■ **Supplied material**:
+++
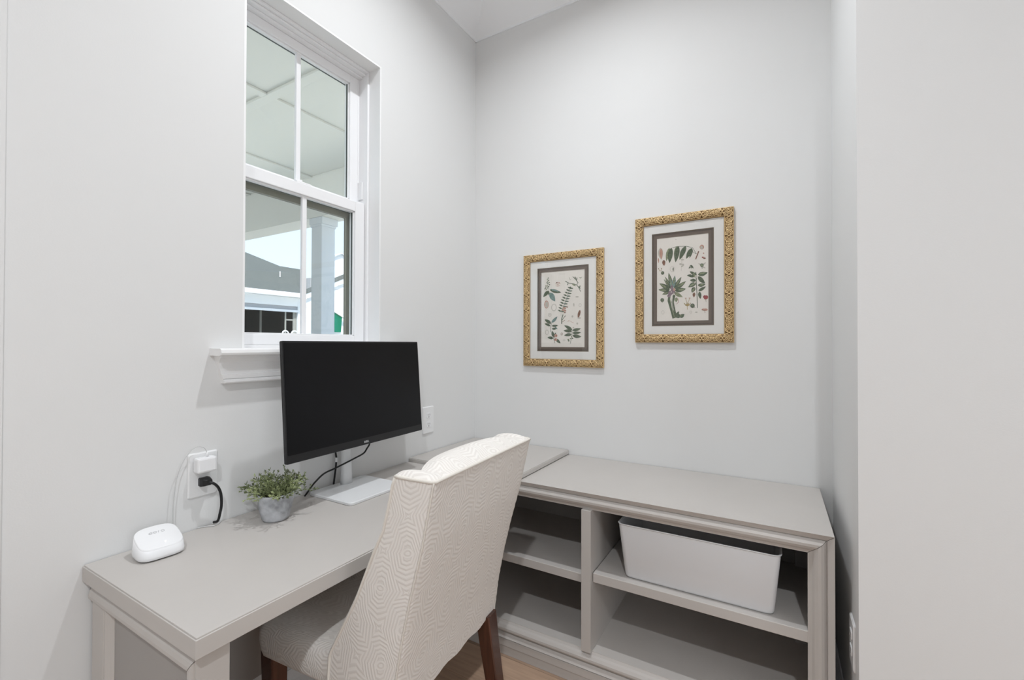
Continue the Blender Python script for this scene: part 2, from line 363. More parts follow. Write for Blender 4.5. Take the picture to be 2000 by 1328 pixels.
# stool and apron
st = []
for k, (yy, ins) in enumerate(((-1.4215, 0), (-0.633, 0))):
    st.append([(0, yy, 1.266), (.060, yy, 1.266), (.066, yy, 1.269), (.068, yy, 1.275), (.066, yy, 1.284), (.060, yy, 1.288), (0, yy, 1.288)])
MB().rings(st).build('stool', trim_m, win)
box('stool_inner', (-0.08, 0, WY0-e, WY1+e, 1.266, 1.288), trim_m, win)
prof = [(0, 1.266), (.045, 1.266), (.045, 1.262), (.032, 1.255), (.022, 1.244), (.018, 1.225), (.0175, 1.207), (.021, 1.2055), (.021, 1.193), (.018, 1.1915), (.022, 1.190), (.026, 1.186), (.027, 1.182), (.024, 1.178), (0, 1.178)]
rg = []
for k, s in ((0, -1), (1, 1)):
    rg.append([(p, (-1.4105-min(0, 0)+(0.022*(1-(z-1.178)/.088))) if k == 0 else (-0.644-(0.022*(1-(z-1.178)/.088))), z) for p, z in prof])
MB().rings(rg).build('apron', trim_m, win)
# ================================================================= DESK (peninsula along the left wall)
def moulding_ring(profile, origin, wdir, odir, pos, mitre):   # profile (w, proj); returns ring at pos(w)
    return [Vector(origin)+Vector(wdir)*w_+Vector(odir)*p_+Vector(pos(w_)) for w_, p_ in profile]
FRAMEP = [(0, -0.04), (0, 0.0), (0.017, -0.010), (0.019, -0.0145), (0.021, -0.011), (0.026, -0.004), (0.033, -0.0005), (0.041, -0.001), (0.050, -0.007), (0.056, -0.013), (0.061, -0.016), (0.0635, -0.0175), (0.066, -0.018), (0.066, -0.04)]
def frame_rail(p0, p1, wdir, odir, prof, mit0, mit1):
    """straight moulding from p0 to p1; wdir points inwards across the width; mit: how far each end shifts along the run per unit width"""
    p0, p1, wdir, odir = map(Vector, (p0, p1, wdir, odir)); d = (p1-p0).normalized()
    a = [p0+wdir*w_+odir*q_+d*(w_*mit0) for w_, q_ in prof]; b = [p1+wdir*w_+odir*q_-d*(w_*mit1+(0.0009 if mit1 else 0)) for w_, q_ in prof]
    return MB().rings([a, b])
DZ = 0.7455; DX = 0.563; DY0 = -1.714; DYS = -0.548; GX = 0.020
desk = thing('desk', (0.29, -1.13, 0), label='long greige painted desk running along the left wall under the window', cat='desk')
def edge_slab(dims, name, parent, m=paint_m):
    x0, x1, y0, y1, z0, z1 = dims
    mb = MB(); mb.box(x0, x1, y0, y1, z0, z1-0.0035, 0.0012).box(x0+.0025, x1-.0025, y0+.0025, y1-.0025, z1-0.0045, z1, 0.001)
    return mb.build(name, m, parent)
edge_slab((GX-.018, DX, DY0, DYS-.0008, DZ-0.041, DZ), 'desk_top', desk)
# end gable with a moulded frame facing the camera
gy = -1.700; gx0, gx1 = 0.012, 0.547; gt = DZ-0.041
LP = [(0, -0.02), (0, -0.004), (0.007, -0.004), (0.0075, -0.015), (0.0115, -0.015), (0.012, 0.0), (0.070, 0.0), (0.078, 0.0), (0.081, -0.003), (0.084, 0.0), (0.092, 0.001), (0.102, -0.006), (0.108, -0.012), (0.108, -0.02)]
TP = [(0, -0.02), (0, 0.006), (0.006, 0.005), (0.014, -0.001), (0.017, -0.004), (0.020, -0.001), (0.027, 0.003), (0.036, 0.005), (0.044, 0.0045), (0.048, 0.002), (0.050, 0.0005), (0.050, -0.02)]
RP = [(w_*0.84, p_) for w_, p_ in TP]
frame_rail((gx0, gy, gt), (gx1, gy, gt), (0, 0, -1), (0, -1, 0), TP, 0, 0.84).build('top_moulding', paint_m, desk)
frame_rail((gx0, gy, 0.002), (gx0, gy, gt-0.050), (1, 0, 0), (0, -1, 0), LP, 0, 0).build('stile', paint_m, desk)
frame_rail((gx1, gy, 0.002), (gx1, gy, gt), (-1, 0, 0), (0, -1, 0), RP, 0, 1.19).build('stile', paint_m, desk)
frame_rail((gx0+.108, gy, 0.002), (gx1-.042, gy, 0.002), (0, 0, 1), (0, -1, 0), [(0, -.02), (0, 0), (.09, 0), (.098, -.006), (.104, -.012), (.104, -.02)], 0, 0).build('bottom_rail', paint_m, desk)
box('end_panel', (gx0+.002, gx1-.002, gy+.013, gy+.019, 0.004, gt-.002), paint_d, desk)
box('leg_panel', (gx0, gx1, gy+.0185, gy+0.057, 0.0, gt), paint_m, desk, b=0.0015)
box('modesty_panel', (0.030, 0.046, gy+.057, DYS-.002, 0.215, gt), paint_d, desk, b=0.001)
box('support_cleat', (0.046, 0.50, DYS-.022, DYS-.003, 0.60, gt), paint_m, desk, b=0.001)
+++
■ **Brief**:
Set down the complete material exactly, but do not include the images.

■ **Task response**:
Continue the Blender Python script for this scene: part 2, from line 363. More parts follow. Write for Blender 4.5. Take the picture to be 2000 by 1328 pixels.
# stool and apron
st = []
for k, (yy, ins) in enumerate(((-1.4215, 0), (-0.633, 0))):
    st.append([(0, yy, 1.266), (.060, yy, 1.266), (.066, yy, 1.269), (.068, yy, 1.275), (.066, yy, 1.284), (.060, yy, 1.288), (0, yy, 1.288)])
MB().rings(st).build('stool', trim_m, win)
box('stool_inner', (-0.08, 0, WY0-e, WY1+e, 1.266, 1.288), trim_m, win)
prof = [(0, 1.266), (.045, 1.266), (.045, 1.262), (.032, 1.255), (.022, 1.244), (.018, 1.225), (.0175, 1.207), (.021, 1.2055), (.021, 1.193), (.018, 1.1915), (.022, 1.190), (.026, 1.186), (.027, 1.182), (.024, 1.178), (0, 1.178)]
rg = []
for k, s in ((0, -1), (1, 1)):
    rg.append([(p, (-1.4105-min(0, 0)+(0.022*(1-(z-1.178)/.088))) if k == 0 else (-0.644-(0.022*(1-(z-1.178)/.088))), z) for p, z in prof])
MB().rings(rg).build('apron', trim_m, win)
# ================================================================= DESK (peninsula along the left wall)
def moulding_ring(profile, origin, wdir, odir, pos, mitre):   # profile (w, proj); returns ring at pos(w)
    return [Vector(origin)+Vector(wdir)*w_+Vector(odir)*p_+Vector(pos(w_)) for w_, p_ in profile]
FRAMEP = [(0, -0.04), (0, 0.0), (0.017, -0.010), (0.019, -0.0145), (0.021, -0.011), (0.026, -0.004), (0.033, -0.0005), (0.041, -0.001), (0.050, -0.007), (0.056, -0.013), (0.061, -0.016), (0.0635, -0.0175), (0.066, -0.018), (0.066, -0.04)]
def frame_rail(p0, p1, wdir, odir, prof, mit0, mit1):
    """straight moulding from p0 to p1; wdir points inwards across the width; mit: how far each end shifts along the run per unit width"""
    p0, p1, wdir, odir = map(Vector, (p0, p1, wdir, odir)); d = (p1-p0).normalized()
    a = [p0+wdir*w_+odir*q_+d*(w_*mit0) for w_, q_ in prof]; b = [p1+wdir*w_+odir*q_-d*(w_*mit1+(0.0009 if mit1 else 0)) for w_, q_ in prof]
    return MB().rings([a, b])
DZ = 0.7455; DX = 0.563; DY0 = -1.714; DYS = -0.548; GX = 0.020
desk = thing('desk', (0.29, -1.13, 0), label='long greige painted desk running along the left wall under the window', cat='desk')
def edge_slab(dims, name, parent, m=paint_m):
    x0, x1, y0, y1, z0, z1 = dims
    mb = MB(); mb.box(x0, x1, y0, y1, z0, z1-0.0035, 0.0012).box(x0+.0025, x1-.0025, y0+.0025, y1-.0025, z1-0.0045, z1, 0.001)
    return mb.build(name, m, parent)
edge_slab((GX-.018, DX, DY0, DYS-.0008, DZ-0.041, DZ), 'desk_top', desk)
# end gable with a moulded frame facing the camera
gy = -1.700; gx0, gx1 = 0.012, 0.547; gt = DZ-0.041
LP = [(0, -0.02), (0, -0.004), (0.007, -0.004), (0.0075, -0.015), (0.0115, -0.015), (0.012, 0.0), (0.070, 0.0), (0.078, 0.0), (0.081, -0.003), (0.084, 0.0), (0.092, 0.001), (0.102, -0.006), (0.108, -0.012), (0.108, -0.02)]
TP = [(0, -0.02), (0, 0.006), (0.006, 0.005), (0.014, -0.001), (0.017, -0.004), (0.020, -0.001), (0.027, 0.003), (0.036, 0.005), (0.044, 0.0045), (0.048, 0.002), (0.050, 0.0005), (0.050, -0.02)]
RP = [(w_*0.84, p_) for w_, p_ in TP]
frame_rail((gx0, gy, gt), (gx1, gy, gt), (0, 0, -1), (0, -1, 0), TP, 0, 0.84).build('top_moulding', paint_m, desk)
frame_rail((gx0, gy, 0.002), (gx0, gy, gt-0.050), (1, 0, 0), (0, -1, 0), LP, 0, 0).build('stile', paint_m, desk)
frame_rail((gx1, gy, 0.002), (gx1, gy, gt), (-1, 0, 0), (0, -1, 0), RP, 0, 1.19).build('stile', paint_m, desk)
frame_rail((gx0+.108, gy, 0.002), (gx1-.042, gy, 0.002), (0, 0, 1), (0, -1, 0), [(0, -.02), (0, 0), (.09, 0), (.098, -.006), (.104, -.012), (.104, -.02)], 0, 0).build('bottom_rail', paint_m, desk)
box('end_panel', (gx0+.002, gx1-.002, gy+.013, gy+.019, 0.004, gt-.002), paint_d, desk)
box('leg_panel', (gx0, gx1, gy+.0185, gy+0.057, 0.0, gt), paint_m, desk, b=0.0015)
box('modesty_panel', (0.030, 0.046, gy+.057, DYS-.002, 0.215, gt), paint_d, desk, b=0.001)
box('support_cleat', (0.046, 0.50, DYS-.022, DYS-.003, 0.60, gt), paint_m, desk, b=0.001)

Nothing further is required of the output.